JOHNSON: Yeah, the ditch is one name, one translation for Jiabiangou, which is a notorious labor camp from the Mao era where thousands of people died. And it was the—it became known through a couple of people who wrote memoirs and who wrote short stories about it in the late 1990s, and that sort of spread knowledge of it. And then the director who I mentioned before, Ai Xiaoming, who’s made a couple dozen films, she went up and did this enormous, long documentary film about it. And what was, I think, really interesting was how intensely low-tech it is.

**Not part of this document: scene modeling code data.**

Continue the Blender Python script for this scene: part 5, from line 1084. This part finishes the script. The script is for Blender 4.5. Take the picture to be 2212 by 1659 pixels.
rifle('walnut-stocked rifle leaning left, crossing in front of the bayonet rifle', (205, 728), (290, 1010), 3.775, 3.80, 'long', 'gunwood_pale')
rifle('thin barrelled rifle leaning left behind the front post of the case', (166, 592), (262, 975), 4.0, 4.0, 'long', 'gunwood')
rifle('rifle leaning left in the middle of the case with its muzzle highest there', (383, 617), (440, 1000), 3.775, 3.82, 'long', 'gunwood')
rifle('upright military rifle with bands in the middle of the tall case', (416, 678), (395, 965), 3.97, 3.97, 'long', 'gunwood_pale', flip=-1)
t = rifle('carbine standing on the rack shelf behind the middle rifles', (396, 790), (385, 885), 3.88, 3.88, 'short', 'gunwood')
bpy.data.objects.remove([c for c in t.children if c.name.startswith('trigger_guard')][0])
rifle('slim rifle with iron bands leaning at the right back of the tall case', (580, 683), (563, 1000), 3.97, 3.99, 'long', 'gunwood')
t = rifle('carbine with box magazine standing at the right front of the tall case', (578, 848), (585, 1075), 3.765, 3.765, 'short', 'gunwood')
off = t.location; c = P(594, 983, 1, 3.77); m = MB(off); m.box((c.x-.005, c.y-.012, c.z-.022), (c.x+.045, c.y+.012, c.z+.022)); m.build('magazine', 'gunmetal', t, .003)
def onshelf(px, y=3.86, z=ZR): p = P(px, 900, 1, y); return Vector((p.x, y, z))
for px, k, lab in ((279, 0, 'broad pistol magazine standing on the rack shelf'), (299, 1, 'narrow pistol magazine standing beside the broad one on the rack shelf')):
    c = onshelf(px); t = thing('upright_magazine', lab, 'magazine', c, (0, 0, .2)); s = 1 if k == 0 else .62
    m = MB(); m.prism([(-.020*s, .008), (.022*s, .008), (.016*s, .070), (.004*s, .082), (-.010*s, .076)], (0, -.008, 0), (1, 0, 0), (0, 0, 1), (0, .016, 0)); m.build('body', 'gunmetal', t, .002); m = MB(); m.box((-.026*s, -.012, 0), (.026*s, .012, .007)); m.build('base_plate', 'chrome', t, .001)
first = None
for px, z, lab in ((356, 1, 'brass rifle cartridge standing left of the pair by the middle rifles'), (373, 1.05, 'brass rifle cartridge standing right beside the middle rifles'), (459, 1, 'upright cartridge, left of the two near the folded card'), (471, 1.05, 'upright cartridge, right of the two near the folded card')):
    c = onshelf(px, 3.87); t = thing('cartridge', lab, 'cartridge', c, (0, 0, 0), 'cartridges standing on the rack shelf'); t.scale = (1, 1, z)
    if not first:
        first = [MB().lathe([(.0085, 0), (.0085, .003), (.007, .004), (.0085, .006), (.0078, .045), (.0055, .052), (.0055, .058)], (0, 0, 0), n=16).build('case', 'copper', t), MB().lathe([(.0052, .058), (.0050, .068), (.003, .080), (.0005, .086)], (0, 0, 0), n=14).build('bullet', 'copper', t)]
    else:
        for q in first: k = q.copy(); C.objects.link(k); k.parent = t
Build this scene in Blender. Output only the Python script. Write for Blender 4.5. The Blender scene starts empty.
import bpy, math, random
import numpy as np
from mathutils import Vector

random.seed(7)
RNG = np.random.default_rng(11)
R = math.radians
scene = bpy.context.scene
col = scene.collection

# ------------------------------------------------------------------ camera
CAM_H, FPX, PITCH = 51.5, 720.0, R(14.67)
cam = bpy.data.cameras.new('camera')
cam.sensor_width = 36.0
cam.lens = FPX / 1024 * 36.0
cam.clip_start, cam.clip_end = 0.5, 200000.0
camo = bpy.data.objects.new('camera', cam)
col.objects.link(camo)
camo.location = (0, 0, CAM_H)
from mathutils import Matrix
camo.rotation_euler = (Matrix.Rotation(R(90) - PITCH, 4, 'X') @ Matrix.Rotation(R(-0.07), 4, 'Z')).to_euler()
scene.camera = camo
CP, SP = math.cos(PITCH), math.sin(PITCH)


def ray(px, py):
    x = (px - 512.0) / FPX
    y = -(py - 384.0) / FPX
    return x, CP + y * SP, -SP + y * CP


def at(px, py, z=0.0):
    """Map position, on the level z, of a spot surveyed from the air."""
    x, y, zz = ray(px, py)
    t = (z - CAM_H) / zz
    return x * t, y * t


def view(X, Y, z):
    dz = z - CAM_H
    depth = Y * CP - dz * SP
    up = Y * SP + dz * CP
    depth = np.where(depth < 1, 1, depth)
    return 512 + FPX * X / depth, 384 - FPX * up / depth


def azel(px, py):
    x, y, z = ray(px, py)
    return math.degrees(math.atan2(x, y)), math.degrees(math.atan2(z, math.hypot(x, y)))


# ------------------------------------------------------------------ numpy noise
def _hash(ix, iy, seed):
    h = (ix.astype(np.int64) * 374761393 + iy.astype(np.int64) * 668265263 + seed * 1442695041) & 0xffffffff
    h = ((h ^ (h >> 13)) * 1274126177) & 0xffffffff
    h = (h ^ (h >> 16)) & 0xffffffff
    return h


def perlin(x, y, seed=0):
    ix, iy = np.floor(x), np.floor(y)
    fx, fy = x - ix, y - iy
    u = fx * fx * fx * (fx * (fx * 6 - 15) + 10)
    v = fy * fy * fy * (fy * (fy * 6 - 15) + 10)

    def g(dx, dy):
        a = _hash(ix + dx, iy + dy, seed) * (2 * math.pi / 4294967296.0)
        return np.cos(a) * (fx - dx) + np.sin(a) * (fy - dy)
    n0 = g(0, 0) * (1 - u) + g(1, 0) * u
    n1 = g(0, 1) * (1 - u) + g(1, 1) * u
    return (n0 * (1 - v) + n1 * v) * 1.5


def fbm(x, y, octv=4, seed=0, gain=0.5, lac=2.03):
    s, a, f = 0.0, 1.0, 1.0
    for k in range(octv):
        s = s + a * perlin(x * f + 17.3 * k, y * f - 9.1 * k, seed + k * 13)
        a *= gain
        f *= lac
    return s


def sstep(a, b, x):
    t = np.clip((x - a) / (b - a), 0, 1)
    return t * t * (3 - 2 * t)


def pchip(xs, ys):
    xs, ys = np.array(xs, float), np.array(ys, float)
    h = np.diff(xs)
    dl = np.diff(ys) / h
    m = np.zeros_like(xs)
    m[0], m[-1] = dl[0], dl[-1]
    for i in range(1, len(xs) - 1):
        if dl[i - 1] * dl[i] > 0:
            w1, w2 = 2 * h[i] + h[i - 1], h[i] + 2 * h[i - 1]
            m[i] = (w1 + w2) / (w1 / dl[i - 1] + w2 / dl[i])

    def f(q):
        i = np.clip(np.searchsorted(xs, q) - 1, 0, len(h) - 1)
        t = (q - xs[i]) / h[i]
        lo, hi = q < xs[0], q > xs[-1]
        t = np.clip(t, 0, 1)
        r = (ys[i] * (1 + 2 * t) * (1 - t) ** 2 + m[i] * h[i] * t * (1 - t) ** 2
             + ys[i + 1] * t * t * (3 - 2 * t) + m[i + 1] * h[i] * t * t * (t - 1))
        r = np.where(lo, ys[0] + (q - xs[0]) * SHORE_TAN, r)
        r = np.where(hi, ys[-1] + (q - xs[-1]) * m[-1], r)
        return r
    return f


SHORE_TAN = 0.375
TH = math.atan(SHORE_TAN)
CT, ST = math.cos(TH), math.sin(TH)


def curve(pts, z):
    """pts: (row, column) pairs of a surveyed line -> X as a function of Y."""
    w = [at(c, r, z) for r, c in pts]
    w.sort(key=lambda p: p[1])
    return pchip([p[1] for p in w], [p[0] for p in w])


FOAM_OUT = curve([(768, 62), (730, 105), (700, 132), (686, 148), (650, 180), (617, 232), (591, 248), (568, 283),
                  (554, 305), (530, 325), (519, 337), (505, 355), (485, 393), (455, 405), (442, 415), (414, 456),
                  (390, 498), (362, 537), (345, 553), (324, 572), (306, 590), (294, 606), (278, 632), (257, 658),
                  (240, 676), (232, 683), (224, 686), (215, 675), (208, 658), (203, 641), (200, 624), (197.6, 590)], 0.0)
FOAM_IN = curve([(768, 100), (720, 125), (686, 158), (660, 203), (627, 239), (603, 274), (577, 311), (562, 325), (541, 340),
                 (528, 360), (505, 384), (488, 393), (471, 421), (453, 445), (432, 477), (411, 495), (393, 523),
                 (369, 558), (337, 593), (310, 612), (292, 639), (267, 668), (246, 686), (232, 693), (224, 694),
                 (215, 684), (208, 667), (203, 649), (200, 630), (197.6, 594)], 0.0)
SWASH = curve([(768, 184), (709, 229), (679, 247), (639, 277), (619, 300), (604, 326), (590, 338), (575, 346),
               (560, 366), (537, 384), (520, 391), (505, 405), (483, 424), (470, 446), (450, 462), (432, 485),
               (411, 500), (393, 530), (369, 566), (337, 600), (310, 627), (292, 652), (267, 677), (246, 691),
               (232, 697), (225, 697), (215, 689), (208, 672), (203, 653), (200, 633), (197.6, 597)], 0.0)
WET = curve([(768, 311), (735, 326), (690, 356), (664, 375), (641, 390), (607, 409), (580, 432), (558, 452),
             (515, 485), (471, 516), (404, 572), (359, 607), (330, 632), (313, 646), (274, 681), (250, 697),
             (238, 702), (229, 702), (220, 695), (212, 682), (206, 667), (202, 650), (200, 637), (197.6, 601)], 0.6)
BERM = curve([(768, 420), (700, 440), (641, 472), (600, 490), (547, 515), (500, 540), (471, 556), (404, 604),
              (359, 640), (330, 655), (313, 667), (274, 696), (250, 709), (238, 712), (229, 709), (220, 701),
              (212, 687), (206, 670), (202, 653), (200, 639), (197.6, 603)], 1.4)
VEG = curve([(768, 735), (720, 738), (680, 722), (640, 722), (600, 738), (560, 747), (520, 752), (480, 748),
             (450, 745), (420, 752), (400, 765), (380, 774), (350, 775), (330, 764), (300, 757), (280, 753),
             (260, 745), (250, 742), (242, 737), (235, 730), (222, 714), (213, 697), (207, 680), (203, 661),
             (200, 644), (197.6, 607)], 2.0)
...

She—and I think it was one of the hallmarks of these films is that they don’t want it to look like some slick government propaganda film. They want it to be gritty and they want to show themselves at work, the challenges. She went up there and did the whole film with just one assistant, who was a volunteer. She paid her own way. There was no funding and no foreign funding, because that could be really—could get you in trouble. And she spent just a long time meditating on the landscape. This is sort of a theme in my book is the landscape of memory, and walking around the areas she could still find, you know, scapulas and various other femurs and other large bones in the sand. (Laughs.) And she—and talked to a lot of different people.
But it’s mainly—her film is about the past but it’s also about efforts to commemorate it today. And so she uses that story as a way to talk about memory today and she talks about this person who wanted to put up a stele, you know, a stone slab to commemorate the dead, and initially he got the slab to put up; it’s a big tombstone. But afterwards I think the government realized it was a bad idea and they smashed it and he was only able to save a couple of fragments of the tombstone. But that kind of a battle is what the film is about and she spent a long, long time working on it and she did it really all at her own cost. It’s quite, I think, a remarkable film.
O’NEIL: So there are booksellers outside, if anyone wants to pick up a book. I am sure—I’m going to offer up Ian to sign books as well, which I’m sure he’ll be happy to do. But this is really—it is a sober but very optimistic take, as we’ve heard, on where perhaps China is—not its history but its future goes. So please join me in thanking Ian. (Applause.)